• _What to produce_
Begin at the line containing "Keep writing the" and stop at the line containing "X, z = G(px, Y);"; copy those lines exactly, ends included, and nothing else.

• _Record extracts_
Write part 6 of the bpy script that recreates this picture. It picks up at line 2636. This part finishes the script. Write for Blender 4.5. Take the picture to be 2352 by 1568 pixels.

...

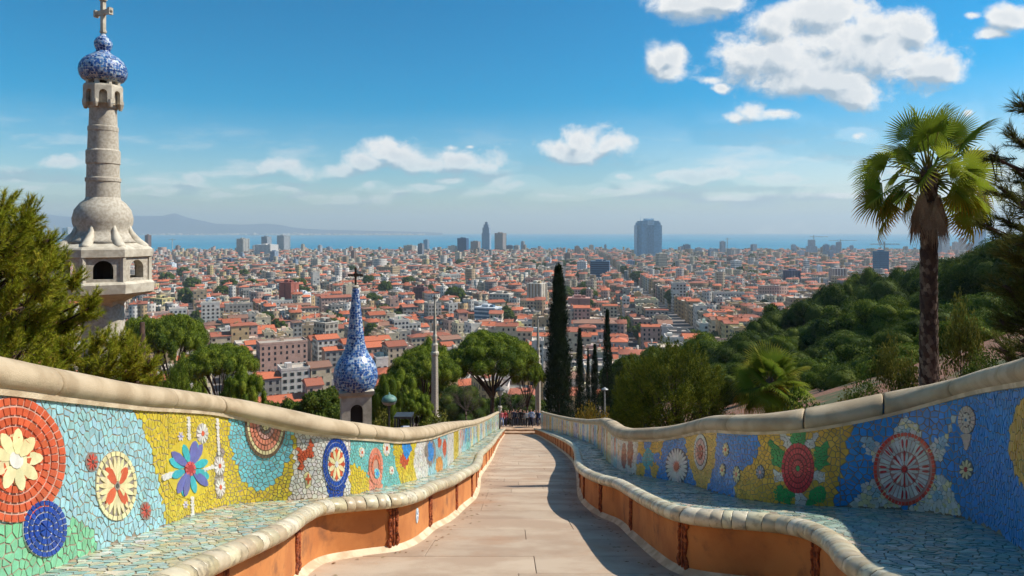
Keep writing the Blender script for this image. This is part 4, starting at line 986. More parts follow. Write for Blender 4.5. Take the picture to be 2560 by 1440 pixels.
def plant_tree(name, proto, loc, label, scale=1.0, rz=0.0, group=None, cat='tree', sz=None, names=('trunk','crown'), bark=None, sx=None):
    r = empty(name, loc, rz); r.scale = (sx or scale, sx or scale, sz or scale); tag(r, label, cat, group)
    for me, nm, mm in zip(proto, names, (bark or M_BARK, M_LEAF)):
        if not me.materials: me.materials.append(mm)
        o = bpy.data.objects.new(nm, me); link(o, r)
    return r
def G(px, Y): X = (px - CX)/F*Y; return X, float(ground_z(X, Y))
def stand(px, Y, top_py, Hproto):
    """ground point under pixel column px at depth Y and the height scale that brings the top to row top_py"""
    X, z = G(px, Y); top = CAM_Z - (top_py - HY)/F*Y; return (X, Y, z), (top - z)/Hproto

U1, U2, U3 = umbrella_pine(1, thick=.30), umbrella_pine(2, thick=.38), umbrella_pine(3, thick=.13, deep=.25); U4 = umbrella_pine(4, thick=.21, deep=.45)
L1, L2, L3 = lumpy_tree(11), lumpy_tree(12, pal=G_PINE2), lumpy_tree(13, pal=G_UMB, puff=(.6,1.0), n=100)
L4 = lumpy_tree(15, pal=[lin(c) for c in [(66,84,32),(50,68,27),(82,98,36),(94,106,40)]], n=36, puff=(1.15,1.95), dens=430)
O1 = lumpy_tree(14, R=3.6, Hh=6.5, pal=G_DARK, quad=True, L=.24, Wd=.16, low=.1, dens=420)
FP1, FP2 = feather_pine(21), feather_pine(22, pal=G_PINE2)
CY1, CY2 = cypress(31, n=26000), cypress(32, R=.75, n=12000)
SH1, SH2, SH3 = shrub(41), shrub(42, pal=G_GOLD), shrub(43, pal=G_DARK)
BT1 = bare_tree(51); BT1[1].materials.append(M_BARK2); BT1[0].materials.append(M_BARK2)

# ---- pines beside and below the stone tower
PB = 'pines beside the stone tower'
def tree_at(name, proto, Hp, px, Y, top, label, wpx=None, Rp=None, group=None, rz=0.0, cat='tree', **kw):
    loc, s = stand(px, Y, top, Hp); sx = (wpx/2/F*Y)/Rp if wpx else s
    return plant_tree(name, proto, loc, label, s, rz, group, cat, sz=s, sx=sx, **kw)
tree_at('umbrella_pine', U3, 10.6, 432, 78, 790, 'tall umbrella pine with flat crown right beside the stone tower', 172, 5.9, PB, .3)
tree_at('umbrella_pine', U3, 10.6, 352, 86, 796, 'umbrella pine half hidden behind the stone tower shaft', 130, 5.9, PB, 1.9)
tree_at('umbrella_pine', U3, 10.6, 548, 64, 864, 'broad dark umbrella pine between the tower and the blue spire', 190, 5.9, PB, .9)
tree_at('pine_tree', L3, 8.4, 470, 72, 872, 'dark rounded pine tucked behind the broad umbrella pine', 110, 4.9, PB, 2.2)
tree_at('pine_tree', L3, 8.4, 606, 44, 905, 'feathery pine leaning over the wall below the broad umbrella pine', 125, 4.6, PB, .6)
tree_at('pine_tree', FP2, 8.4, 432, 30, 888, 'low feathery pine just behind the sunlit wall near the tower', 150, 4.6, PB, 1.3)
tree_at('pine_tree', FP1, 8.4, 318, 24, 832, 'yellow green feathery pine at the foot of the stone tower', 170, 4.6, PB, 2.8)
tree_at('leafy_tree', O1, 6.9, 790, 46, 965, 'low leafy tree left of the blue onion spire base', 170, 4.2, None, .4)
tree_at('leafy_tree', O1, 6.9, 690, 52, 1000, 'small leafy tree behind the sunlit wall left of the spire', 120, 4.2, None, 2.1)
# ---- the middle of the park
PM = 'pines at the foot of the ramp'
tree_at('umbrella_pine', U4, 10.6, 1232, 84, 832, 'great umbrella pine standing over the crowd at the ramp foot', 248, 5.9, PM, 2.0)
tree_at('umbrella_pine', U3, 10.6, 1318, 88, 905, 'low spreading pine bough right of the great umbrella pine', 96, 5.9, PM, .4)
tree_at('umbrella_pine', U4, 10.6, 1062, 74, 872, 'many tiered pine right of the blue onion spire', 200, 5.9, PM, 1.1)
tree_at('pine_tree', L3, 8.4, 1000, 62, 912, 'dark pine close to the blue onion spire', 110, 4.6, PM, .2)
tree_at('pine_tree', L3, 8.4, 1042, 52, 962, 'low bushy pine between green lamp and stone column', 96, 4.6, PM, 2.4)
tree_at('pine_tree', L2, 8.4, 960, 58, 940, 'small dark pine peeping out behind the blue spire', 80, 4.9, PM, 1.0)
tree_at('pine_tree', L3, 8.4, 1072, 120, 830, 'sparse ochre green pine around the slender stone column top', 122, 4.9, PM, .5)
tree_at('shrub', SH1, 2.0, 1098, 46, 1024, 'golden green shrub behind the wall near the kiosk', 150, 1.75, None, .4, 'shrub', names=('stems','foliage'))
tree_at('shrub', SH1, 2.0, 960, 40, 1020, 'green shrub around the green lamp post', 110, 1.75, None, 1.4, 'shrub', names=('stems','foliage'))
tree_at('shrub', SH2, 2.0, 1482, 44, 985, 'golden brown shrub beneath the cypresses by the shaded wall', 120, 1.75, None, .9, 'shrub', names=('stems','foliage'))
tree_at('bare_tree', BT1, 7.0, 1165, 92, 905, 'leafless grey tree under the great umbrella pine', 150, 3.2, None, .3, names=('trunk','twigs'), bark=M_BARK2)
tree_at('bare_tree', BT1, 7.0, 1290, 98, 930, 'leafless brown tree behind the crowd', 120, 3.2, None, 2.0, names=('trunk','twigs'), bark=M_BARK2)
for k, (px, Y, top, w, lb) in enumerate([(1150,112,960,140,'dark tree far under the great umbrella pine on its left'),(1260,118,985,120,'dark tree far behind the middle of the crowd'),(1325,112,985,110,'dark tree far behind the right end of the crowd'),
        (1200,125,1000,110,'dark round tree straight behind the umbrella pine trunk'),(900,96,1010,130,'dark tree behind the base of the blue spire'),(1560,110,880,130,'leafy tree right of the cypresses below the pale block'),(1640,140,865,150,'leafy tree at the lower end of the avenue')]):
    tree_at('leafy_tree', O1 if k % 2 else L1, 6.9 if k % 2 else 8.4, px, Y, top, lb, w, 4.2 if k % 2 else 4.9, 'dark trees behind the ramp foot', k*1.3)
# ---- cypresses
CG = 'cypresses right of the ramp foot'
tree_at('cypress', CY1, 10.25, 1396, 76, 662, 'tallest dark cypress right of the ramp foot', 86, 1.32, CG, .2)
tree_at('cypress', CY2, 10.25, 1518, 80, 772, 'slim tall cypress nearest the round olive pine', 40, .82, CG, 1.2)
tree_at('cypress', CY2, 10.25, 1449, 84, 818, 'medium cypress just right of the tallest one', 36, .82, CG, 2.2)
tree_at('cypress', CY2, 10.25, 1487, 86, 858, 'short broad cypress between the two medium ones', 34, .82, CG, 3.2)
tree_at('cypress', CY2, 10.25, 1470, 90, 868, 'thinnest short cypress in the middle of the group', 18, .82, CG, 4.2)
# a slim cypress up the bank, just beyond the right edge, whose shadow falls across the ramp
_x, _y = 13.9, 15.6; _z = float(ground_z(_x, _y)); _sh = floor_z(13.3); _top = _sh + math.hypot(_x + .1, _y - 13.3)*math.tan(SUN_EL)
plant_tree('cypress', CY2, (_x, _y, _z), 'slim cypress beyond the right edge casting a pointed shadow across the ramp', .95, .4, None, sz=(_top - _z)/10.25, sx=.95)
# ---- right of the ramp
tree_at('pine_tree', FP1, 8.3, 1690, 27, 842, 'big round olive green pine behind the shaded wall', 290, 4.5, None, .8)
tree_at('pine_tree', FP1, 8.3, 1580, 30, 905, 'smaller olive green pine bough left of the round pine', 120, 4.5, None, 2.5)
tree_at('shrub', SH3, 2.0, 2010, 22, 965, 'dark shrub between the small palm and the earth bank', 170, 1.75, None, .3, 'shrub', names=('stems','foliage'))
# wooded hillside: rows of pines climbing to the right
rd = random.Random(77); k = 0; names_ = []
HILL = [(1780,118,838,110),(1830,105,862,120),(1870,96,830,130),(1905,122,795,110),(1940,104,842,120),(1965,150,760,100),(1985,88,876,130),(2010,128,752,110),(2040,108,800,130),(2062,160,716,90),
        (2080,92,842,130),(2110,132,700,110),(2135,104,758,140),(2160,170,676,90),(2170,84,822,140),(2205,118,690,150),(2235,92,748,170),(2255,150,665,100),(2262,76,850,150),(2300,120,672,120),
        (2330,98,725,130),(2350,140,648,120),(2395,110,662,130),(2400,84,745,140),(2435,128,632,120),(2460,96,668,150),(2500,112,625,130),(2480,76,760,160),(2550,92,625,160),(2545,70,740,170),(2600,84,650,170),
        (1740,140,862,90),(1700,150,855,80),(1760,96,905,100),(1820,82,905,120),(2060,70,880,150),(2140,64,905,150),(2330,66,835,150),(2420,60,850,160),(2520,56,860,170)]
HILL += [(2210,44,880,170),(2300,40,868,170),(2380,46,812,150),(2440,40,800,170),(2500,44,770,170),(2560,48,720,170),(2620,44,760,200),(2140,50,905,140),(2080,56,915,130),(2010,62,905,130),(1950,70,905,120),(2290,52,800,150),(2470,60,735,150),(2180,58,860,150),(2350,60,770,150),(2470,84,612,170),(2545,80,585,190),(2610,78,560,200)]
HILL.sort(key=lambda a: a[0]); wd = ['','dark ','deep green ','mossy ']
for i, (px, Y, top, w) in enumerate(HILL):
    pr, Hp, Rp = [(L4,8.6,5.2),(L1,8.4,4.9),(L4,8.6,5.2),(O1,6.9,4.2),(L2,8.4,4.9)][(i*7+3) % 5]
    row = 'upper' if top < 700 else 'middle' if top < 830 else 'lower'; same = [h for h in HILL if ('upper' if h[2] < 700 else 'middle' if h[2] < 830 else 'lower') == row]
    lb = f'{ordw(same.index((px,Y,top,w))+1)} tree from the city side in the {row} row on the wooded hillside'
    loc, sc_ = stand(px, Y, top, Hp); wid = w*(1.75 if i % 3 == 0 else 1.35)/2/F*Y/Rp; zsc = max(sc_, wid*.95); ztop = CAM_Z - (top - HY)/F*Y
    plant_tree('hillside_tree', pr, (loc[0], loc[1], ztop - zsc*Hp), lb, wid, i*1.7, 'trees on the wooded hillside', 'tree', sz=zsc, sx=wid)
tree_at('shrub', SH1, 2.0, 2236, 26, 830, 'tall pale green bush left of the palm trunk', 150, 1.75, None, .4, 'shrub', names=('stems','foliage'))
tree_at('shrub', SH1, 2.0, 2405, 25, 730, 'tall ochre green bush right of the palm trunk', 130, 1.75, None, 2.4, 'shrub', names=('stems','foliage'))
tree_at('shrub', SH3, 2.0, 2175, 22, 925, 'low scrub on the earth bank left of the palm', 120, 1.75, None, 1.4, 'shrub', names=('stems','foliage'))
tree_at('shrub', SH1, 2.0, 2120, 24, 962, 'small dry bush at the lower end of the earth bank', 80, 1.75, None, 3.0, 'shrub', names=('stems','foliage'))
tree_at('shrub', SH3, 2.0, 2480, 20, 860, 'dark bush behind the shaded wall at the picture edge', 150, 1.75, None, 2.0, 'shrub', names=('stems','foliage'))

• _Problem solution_
Keep writing the Blender script for this image. This is part 4, starting at line 986. More parts follow. Write for Blender 4.5. Take the picture to be 2560 by 1440 pixels.
def plant_tree(name, proto, loc, label, scale=1.0, rz=0.0, group=None, cat='tree', sz=None, names=('trunk','crown'), bark=None, sx=None):
    r = empty(name, loc, rz); r.scale = (sx or scale, sx or scale, sz or scale); tag(r, label, cat, group)
    for me, nm, mm in zip(proto, names, (bark or M_BARK, M_LEAF)):
        if not me.materials: me.materials.append(mm)
        o = bpy.data.objects.new(nm, me); link(o, r)
    return r
def G(px, Y): X = (px - CX)/F*Y; return X, float(ground_z(X, Y))
def stand(px, Y, top_py, Hproto):
    """ground point under pixel column px at depth Y and the height scale that brings the top to row top_py"""
    X, z = G(px, Y); top = CAM_Z - (top_py - HY)/F*Y; return (X, Y, z), (top - z)/Hproto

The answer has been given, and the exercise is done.